Set down, exactly as written, the lines from the top of the data to the line that holds "COL = S.collection", and omit the pictures.

─── DATA LINES ───

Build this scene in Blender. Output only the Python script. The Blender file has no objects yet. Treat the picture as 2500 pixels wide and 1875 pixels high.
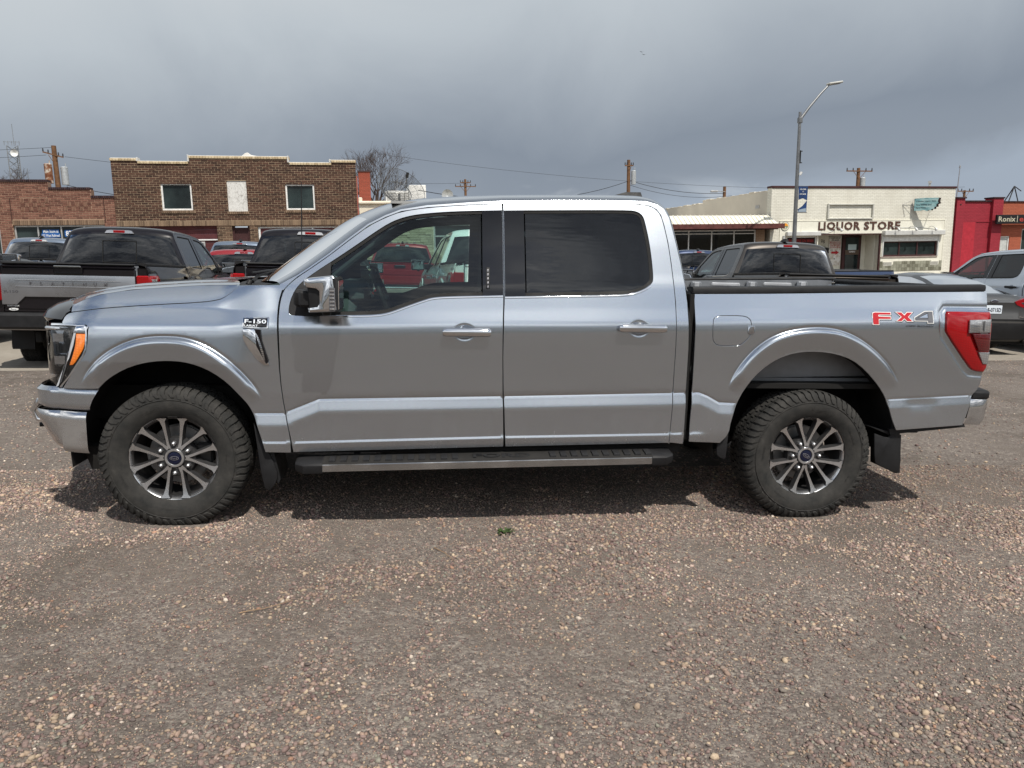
import bpy, math, random
import numpy as np
from mathutils import Matrix, Vector
from mathutils.geometry import delaunay_2d_cdt
PI = math.pi
R = math.radians
random.seed(7); rng = np.random.default_rng(7)
S = bpy.context.scene
COL = S.collection

# ------------------------------------------------------------------ camera, sky, sun, exposure
C0 = np.array([1.42767, -5.19149, 1.5319])          # camera position, metres
RW = np.array([[0.993892, 0.034136, 0.104943], [-0.109224, 0.168454, 0.97964], [-0.015763, 0.985118, -0.171153]])
# the parking lot falls gently to the right: frame of the lot surface against the level world
M3 = np.array([[0.999181, 0.006605, 0.039934], [-0.006744, 0.999972, 0.003351], [-0.03991, -0.003618, 0.999197]])
M3 = np.linalg.qr(M3)[0] * np.sign(np.diag(np.linalg.qr(M3)[1]))
LOT = Matrix.Translation(C0) @ Matrix(M3.tolist()).to_4x4() @ Matrix.Translation(-C0)
cam_d = bpy.data.cameras.new("camera"); cam = bpy.data.objects.new("camera", cam_d); COL.objects.link(cam)
cam_d.sensor_width = 36.0; cam_d.lens = 36.0 * 1841.3 / 2500.0; cam_d.clip_start = 0.05; cam_d.clip_end = 3000
rot = Matrix([[RW[0][0], RW[0][1], -RW[0][2]], [RW[1][0], RW[1][1], -RW[1][2]], [RW[2][0], RW[2][1], -RW[2][2]]])
cam.matrix_world = Matrix.Translation(C0) @ rot.to_4x4()
S.camera = cam
SUN_TO = Vector((-0.22, 0.57, -1.0)).normalized()     # the way the sunlight travels
S.view_settings.view_transform = 'Standard'; S.view_settings.look = 'None'
S.view_settings.exposure = 0.0; S.view_settings.gamma = 1.0; S.view_settings.use_curve_mapping = False
sun_d = bpy.data.lights.new("sun", 'SUN'); sun_d.energy = 4.6; sun_d.angle = R(0.55); sun_d.color = (1.0, 0.95, 0.87)
sun = bpy.data.objects.new("sun", sun_d); COL.objects.link(sun)
sun.matrix_world = Matrix.Translation((4, -10, 20)) @ SUN_TO.to_track_quat('-Z', 'Y').to_matrix().to_4x4()
S.cycles.max_bounces = 8; S.cycles.glossy_bounces = 4; S.cycles.transparent_max_bounces = 12
S.cycles.caustics_reflective = False; S.cycles.caustics_refractive = False

class NT:
    """small helper for node trees"""
    def __init__(s, tree): s.t = tree; s.n = tree.nodes; s.l = tree.links
    def new(s, kind, **kw):
        n = s.n.new(kind)
        for k, v in kw.items():
            setattr(n, k, v)
        return n
    def put(s, sock, v):
        if isinstance(v, bpy.types.NodeSocket): s.l.new(v, sock)
        elif v is not None:
            if hasattr(sock.default_value, '__len__') and not hasattr(v, '__len__'): v = (v,) * len(sock.default_value)
            if hasattr(v, '__len__') and len(v) == 3 and len(sock.default_value) == 4: v = (*v, 1)
            sock.default_value = v
    def math(s, op, a, b=None, c=None, clamp=False):
        n = s.new('ShaderNodeMath', operation=op, use_clamp=clamp)
        s.put(n.inputs[0], a)
        if b is not None: s.put(n.inputs[1], b)
        if c is not None: s.put(n.inputs[2], c)
        return n.outputs[0]
    def vmath(s, op, a, b=None):
        n = s.new('ShaderNodeVectorMath', operation=op); s.put(n.inputs[0], a)
        if b is not None: s.put(n.inputs[1], b)
        return n.outputs[0]
    def mix(s, fac, a, b, blend='MIX'):
        n = s.new('ShaderNodeMix', data_type='RGBA', blend_type=blend)
        s.put(n.inputs[0], fac); s.put(n.inputs[6], a); s.put(n.inputs[7], b)
        return n.outputs[2]
    def ramp(s, fac, stops, interp='LINEAR'):
        n = s.new('ShaderNodeValToRGB'); n.color_ramp.interpolation = interp
        while len(n.color_ramp.elements) < len(stops): n.color_ramp.elements.new(0.5)
        for e, (p, c) in zip(n.color_ramp.elements, stops):
            e.position = p; e.color = (*c, 1) if hasattr(c, '__len__') else (c, c, c, 1)
        s.put(n.inputs[0], fac); return n.outputs[0]
    def noise(s, vec, scale, detail=4, rough=0.55, dist=0.0, out=0):
        n = s.new('ShaderNodeTexNoise'); s.put(n.inputs['Vector'], vec)
        n.inputs['Scale'].default_value = scale; n.inputs['Detail'].default_value = detail
        n.inputs['Roughness'].default_value = rough; n.inputs['Distortion'].default_value = dist
        return n.outputs[out]
    def mapr(s, v, a, b, c=0.0, d=1.0, smooth=True):
        n = s.new('ShaderNodeMapRange', interpolation_type='SMOOTHSTEP' if smooth else 'LINEAR'); s.put(n.inputs[0], v)
        for i, q in enumerate((a, b, c, d)): n.inputs[i + 1].default_value = q
        return n.outputs[0]
    def sep(s, v):
        n = s.new('ShaderNodeSeparateXYZ'); s.put(n.inputs[0], v); return n.outputs
    def comb(s, x, y, z):
        n = s.new('ShaderNodeCombineXYZ'); s.put(n.inputs[0], x); s.put(n.inputs[1], y); s.put(n.inputs[2], z); return n.outputs[0]

W = bpy.data.worlds.new("World"); S.world = W; W.use_nodes = True
w = NT(W.node_tree); w.n.clear()
dirv = w.new('ShaderNodeTexCoord').outputs['Generated']
dx, dy, dz = w.sep(dirv)
sky = w.new('ShaderNodeTexSky', sky_type='NISHITA', sun_disc=False)
to_sun = -SUN_TO
sky.sun_elevation = math.asin(to_sun.z); sky.sun_rotation = math.atan2(to_sun.x, to_sun.y)
sky.air_density = 1.0; sky.dust_density = 1.5; sky.ozone_density = 2.0
up = w.math('MAXIMUM', dz, 0.0)
den = w.math('ADD', up, 0.11)
cp = w.comb(w.math('DIVIDE', dx, den), w.math('DIVIDE', dy, den), 0.0)
n_big = w.noise(cp, 2.0, 7, 0.6, 0.5)
n_mid = w.noise(w.vmath('ADD', cp, (7.3, 2.1, 0)), 1.9, 7, 0.6, 0.4)
n_fine = w.noise(w.vmath('ADD', dirv, (1.7, 0, 0)), 3.2, 6, 0.55, 0.4)
# broken cloud toward the sun (south, behind the camera), a closed grey deck in the north
north = w.mapr(dy, -0.35, 0.35)
cover = w.math('ADD', w.math('ADD', w.math('MULTIPLY', north, 0.9), w.mapr(n_mid, 0.46, 0.58)), w.mapr(dz, 0.52, 0.38, 0, 0.9), clamp=True)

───

OUTPUT OF THE TASK:
Build this scene in Blender. Output only the Python script. The Blender file has no objects yet. Treat the picture as 2500 pixels wide and 1875 pixels high.
import bpy, math, random
import numpy as np
from mathutils import Matrix, Vector
from mathutils.geometry import delaunay_2d_cdt
PI = math.pi
R = math.radians
random.seed(7); rng = np.random.default_rng(7)
S = bpy.context.scene
COL = S.collection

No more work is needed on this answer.